Oğul içinse hayata yetişmek, annesinin bakışlarında güveni okumaktır. Onun sesiyle uyanmak, onun telaşında kendine bir yer bulmaktır. Henüz dünyayı anlamlandıramadığı yaşlarında, annesinin davranışlarından şekillenir hayat. Koşmayı da, sabretmeyi de, sevmeyi de ondan öğrenir. Her düşüşünde annesinin elleriyle kalkar. Her başarısında gözlerinin parladığını görür ve anlar ki; hayata yetişmek bazen sadece bir bakışla, bir sarılışla mümkün olur.

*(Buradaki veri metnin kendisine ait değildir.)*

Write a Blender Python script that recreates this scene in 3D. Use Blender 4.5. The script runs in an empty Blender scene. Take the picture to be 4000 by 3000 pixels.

Yıllar geçer. Çocuk büyür. Okul çantası yerini sırt çantasına, oyuncaklar yerini hedeflere bırakır. Anne yine aynı, ama biraz daha yavaş, biraz daha sessiz bir tempo ile yanında yürür. Artık oğul önde, anne arkada gibidir. Ama gerçekte, anne hep yüreğinde taşır o ilk sabahın telaşını. Birlikte geçirdikleri her an, zamanın içinden bir ip gibi uzanır geleceğe. Anne oğluna hayatı öğretirken, aslında kendisi de yeniden öğrenir; sabrı, beklentisiz sevgiyi, bırakmayı…
Bir anne için en zor şeylerden biri, oğlunun kendi yoluna gitmesine izin vermektir. Ama bilir ki hayata yetişmek sadece birlikte koşmak değildir; bazen elini bırakmak, bazen de arkadan sessizce izlemektir. İşte gerçek büyüme de burada başlar.
Hayata yetişmek, bir yarış değildir. Ne anne kazanır ne oğul. Çünkü bu yolculukta kazanan, sevgiyle yürümeyi öğrenen kalptir. Anne oğul ilişkisi, bir ömür süren bir sessiz anlaşmadır aslında. Kimi zaman bir bakışta, kimi zaman bir susuşta saklıdır o anlaşma. Ve ne olursa olsun, o bağ hep kalır. Herkes yoluna gitse de, her şey değişse de, o sabahların telaşı, mutfakta paylaşılan bir tostun kokusu gibi kalır geride.
Sonuçta, hayata yetişmek; birlikte büyümektir. Bazen düşe kalka, bazen sessizce, bazen gözyaşıyla. Ama daima sevgiyle.